## SUPPLIED DATA
★ ★ ★ ★ ★
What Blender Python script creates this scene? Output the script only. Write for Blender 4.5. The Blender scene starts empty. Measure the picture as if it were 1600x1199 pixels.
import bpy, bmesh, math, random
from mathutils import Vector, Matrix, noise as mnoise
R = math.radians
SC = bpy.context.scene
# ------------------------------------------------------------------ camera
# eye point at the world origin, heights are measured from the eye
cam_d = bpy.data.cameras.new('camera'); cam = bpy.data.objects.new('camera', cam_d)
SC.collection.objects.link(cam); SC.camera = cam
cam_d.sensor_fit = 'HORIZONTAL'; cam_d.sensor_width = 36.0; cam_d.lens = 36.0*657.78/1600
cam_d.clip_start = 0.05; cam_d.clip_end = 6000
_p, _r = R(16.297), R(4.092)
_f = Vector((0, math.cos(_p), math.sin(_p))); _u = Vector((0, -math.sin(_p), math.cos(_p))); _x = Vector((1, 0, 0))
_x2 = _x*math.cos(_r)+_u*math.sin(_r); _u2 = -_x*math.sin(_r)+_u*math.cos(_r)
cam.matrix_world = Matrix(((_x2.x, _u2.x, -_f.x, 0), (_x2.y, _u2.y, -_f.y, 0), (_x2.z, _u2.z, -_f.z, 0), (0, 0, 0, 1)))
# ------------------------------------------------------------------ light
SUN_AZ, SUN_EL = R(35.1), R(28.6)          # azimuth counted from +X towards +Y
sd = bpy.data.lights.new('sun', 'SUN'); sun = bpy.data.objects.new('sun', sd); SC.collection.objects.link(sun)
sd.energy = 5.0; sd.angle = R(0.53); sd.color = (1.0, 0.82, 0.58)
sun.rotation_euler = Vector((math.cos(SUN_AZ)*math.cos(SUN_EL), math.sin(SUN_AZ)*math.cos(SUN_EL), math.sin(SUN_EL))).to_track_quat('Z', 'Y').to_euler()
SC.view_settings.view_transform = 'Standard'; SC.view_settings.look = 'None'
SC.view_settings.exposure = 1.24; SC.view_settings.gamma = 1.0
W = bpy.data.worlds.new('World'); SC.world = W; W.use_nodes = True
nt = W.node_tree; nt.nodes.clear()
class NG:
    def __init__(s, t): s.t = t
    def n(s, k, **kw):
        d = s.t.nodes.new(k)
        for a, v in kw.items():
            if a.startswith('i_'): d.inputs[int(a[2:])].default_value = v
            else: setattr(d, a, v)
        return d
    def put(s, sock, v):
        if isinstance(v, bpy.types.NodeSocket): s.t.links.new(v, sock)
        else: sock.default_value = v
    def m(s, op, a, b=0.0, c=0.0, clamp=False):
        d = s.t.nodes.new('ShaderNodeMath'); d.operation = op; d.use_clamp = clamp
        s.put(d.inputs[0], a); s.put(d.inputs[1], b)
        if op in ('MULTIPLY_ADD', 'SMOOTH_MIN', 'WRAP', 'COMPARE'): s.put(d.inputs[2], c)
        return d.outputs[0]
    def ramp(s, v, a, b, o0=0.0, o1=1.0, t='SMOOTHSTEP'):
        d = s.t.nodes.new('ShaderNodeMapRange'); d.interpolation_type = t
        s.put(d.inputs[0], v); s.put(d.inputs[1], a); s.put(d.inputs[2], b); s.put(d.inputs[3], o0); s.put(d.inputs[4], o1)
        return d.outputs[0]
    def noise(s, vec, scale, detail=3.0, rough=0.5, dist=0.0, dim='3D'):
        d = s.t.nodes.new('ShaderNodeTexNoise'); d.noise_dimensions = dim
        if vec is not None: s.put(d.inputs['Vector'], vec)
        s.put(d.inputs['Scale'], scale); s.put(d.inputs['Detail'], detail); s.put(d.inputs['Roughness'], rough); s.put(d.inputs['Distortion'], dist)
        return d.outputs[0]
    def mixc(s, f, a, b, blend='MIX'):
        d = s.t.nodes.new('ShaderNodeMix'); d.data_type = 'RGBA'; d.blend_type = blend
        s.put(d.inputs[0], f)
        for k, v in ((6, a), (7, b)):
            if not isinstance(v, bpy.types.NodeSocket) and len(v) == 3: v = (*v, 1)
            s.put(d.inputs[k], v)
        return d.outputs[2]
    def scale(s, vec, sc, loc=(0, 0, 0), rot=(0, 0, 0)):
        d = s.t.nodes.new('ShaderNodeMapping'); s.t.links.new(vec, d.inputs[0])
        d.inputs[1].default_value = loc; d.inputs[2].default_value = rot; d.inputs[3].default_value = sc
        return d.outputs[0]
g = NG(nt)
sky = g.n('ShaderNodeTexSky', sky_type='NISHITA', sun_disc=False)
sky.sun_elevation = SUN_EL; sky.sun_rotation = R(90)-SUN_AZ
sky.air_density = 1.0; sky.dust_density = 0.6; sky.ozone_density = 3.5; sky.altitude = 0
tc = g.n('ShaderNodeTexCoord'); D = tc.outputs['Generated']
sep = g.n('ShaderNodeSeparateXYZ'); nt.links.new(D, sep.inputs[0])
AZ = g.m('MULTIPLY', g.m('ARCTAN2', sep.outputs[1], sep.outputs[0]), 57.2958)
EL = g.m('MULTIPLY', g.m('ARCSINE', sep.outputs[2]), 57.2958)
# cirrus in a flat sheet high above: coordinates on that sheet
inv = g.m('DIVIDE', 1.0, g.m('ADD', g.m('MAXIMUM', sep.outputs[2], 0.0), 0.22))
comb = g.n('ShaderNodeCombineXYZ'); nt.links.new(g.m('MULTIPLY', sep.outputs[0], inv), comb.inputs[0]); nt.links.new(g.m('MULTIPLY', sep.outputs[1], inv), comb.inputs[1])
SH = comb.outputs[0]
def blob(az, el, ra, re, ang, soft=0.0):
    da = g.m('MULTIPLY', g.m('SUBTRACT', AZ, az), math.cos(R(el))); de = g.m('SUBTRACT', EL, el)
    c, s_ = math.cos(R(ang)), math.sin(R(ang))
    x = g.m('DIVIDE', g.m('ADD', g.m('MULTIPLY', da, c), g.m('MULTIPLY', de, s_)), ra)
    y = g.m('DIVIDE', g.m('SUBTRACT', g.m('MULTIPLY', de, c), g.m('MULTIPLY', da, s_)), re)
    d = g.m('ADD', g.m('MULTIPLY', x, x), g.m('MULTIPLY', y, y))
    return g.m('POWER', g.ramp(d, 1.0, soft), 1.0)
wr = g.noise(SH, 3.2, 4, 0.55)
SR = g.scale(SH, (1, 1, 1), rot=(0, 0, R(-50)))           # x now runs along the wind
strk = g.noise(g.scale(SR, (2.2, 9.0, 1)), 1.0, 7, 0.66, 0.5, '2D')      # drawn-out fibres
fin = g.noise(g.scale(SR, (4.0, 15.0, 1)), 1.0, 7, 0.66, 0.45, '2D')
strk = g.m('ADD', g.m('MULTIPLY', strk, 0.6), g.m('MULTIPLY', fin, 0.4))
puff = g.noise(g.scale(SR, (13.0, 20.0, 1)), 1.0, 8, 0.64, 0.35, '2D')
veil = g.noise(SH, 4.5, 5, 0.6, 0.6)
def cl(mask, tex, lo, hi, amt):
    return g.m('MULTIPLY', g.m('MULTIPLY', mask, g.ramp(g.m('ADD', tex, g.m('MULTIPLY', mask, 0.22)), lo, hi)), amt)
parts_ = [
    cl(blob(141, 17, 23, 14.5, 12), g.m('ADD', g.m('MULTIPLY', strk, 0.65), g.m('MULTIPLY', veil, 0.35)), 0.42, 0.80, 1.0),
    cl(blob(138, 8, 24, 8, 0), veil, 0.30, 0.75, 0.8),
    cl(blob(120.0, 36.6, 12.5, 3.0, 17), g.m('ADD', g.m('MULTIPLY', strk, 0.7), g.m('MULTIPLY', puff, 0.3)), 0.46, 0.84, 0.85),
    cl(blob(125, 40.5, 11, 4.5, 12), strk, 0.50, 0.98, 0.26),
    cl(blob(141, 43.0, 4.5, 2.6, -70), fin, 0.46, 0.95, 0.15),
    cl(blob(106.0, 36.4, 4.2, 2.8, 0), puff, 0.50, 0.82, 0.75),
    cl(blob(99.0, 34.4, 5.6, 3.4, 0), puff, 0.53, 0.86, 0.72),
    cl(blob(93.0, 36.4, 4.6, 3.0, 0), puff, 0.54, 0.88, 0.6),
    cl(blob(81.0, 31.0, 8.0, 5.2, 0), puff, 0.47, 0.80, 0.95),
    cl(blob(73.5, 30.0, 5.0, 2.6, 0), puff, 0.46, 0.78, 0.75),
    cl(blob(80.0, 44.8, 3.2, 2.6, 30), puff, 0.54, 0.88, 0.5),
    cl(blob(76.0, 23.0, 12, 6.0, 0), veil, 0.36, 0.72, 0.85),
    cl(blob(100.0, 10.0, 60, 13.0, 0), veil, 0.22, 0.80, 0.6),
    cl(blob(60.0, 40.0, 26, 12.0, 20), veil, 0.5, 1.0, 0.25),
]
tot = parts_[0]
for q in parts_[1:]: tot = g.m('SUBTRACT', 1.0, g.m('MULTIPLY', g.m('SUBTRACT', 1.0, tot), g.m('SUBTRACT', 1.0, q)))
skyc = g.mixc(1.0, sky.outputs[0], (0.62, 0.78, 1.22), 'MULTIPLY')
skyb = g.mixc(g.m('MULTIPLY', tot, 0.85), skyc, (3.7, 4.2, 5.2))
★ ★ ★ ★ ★
## WORK TO BE COMPLETED
Within the material above, find the lines that contain the word "scene"; copy them.

## ANSWER
What Blender Python script creates this scene? Output the script only. Write for Blender 4.5. The Blender scene starts empty. Measure the picture as if it were 1600x1199 pixels.
SC = bpy.context.scene